For
as
long as I can remember, I have wanted to go to Cape Canaveral,
Florida and
visit the “Kennedy Space Center”.
Last
week, I got my chance. For an entire day, Sara and I wandered
around marvelling
over rockets, spacesuits and moon rocks.
It was incredible!
The
amazing
thing about the space program is that it was built entirely on
hope. When John F. Kennedy
made his famous speech stating
that the United States was going to put a man on the moon before
the end of the
decade, America had put a grand total of one astronaut into space. In fact, that historic flight
by Alan
Shepherd was not even an orbital mission.
All he did was go up and come back down.
In other words, NASA had no plans, no hardware and no
capability to do
what the president said they were going to do.

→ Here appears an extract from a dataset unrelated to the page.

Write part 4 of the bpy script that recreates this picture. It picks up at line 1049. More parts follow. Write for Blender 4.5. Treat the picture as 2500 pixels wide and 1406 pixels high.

All they had was the hope that they could do it, but that
hope made all
the difference.
In
the
beginning, the rockets failed more often than they flew, but they
looked at one
another and said, “We are going to the moon!”
As
their understanding and ability increased, they looked at one
another and said,
“We are going to the moon!”
Even
when a series of huge mistakes took the lives of three astronauts
on Apollo 1,
the hope of going to the moon moved the program forward and,
because of that
hope, they did not stop until they reached their goal.
Hope
is
powerful! Hope is fuel
that keeps us
going. Hope enables us to
dream, plan,
think and see possibilities even when our circumstances are less
than
desirable. Hope is
essential for growth,
progress and maturity. When
a feeling of
hopelessness creeps in, we are done.
Knowing
this, it should come as no surprise that the Bible says a great
deal about
hope. In one instance,
Paul says, “I
pray that the eyes of your heart may be enlightened in order that
you may know
the hope to which he has called you, the riches of his glorious
inheritance in
his holy people, and his incomparably great power for us who
believe”
(Ephesians 1:18-19). If
hope sustains us
in earthly things, how much more important is a hope that benefits
us not only
now, but eternally as well?
Jesus’
death gives us hope and that hope changes everything.